GIVEN INSTRUCTION: Give back, exactly as it appears, the run of lines opening with the one containing "1441 pixels high." and closing with the one containing "build(b, 'cover', t, bevel=0.002)". Nothing outside that run should appear.

─── DATASET RECORDS ───

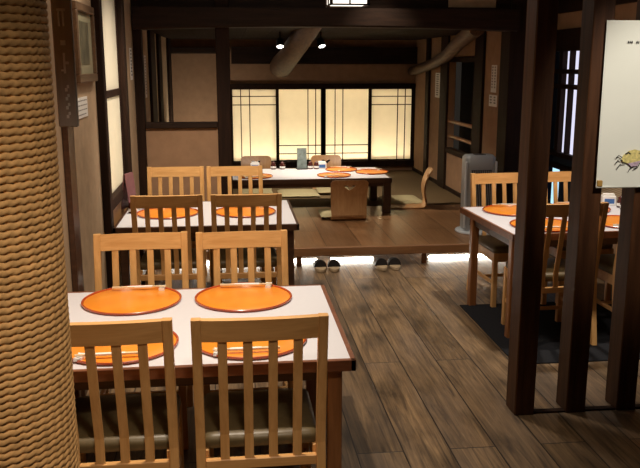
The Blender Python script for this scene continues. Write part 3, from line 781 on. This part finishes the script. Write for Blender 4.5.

───
─── DATASET RECORDS ───

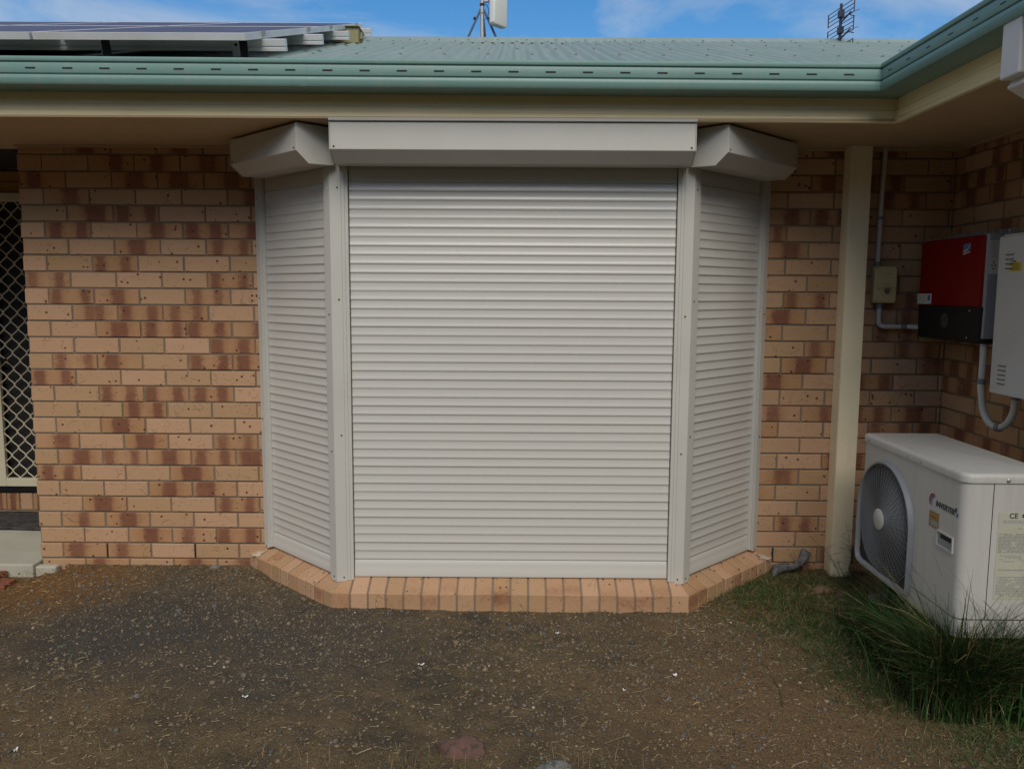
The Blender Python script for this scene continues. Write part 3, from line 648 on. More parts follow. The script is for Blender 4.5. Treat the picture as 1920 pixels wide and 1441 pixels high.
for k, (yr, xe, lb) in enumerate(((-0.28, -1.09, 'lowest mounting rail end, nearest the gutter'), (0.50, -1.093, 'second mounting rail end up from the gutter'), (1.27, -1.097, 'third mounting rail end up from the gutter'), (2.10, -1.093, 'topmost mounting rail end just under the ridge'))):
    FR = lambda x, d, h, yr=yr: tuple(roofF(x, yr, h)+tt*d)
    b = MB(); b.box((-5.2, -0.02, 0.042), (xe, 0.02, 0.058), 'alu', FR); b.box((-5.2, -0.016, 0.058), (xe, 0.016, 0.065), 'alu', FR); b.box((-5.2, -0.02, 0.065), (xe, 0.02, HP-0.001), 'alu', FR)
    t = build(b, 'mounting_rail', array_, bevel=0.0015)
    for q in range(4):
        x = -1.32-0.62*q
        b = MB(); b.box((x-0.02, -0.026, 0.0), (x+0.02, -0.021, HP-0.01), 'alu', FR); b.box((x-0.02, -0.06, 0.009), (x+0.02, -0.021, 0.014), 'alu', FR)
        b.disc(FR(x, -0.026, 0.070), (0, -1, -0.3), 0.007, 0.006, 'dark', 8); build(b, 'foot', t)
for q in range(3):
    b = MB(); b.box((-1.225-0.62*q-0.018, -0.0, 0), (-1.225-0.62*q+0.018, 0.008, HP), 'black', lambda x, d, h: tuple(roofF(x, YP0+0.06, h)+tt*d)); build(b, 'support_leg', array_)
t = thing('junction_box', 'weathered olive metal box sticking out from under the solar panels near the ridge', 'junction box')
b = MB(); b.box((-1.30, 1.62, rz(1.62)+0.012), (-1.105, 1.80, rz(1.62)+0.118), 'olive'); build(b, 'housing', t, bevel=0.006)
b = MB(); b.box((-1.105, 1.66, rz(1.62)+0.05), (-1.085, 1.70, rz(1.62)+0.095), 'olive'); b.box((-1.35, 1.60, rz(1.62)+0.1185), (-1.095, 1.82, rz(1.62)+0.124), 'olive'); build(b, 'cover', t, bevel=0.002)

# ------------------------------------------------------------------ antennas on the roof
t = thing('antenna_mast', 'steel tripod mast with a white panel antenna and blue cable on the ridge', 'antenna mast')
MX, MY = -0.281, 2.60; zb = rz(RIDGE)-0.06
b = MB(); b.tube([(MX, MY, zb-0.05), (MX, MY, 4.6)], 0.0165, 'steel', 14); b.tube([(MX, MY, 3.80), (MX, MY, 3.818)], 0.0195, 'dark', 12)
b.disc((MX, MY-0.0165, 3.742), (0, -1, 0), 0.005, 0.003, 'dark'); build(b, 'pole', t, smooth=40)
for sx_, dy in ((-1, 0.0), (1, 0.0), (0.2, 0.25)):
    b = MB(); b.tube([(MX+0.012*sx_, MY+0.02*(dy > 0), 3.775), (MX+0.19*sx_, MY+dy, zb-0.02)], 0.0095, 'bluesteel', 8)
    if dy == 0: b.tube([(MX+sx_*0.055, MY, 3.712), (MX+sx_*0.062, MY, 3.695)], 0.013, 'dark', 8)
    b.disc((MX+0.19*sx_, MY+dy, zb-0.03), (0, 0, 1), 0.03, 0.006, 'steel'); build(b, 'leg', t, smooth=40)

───

WORKED SOLUTION:
The Blender Python script for this scene continues. Write part 3, from line 648 on. More parts follow. The script is for Blender 4.5. Treat the picture as 1920 pixels wide and 1441 pixels high.
for k, (yr, xe, lb) in enumerate(((-0.28, -1.09, 'lowest mounting rail end, nearest the gutter'), (0.50, -1.093, 'second mounting rail end up from the gutter'), (1.27, -1.097, 'third mounting rail end up from the gutter'), (2.10, -1.093, 'topmost mounting rail end just under the ridge'))):
    FR = lambda x, d, h, yr=yr: tuple(roofF(x, yr, h)+tt*d)
    b = MB(); b.box((-5.2, -0.02, 0.042), (xe, 0.02, 0.058), 'alu', FR); b.box((-5.2, -0.016, 0.058), (xe, 0.016, 0.065), 'alu', FR); b.box((-5.2, -0.02, 0.065), (xe, 0.02, HP-0.001), 'alu', FR)
    t = build(b, 'mounting_rail', array_, bevel=0.0015)
    for q in range(4):
        x = -1.32-0.62*q
        b = MB(); b.box((x-0.02, -0.026, 0.0), (x+0.02, -0.021, HP-0.01), 'alu', FR); b.box((x-0.02, -0.06, 0.009), (x+0.02, -0.021, 0.014), 'alu', FR)
        b.disc(FR(x, -0.026, 0.070), (0, -1, -0.3), 0.007, 0.006, 'dark', 8); build(b, 'foot', t)
for q in range(3):
    b = MB(); b.box((-1.225-0.62*q-0.018, -0.0, 0), (-1.225-0.62*q+0.018, 0.008, HP), 'black', lambda x, d, h: tuple(roofF(x, YP0+0.06, h)+tt*d)); build(b, 'support_leg', array_)
t = thing('junction_box', 'weathered olive metal box sticking out from under the solar panels near the ridge', 'junction box')
b = MB(); b.box((-1.30, 1.62, rz(1.62)+0.012), (-1.105, 1.80, rz(1.62)+0.118), 'olive'); build(b, 'housing', t, bevel=0.006)
b = MB(); b.box((-1.105, 1.66, rz(1.62)+0.05), (-1.085, 1.70, rz(1.62)+0.095), 'olive'); b.box((-1.35, 1.60, rz(1.62)+0.1185), (-1.095, 1.82, rz(1.62)+0.124), 'olive'); build(b, 'cover', t, bevel=0.002)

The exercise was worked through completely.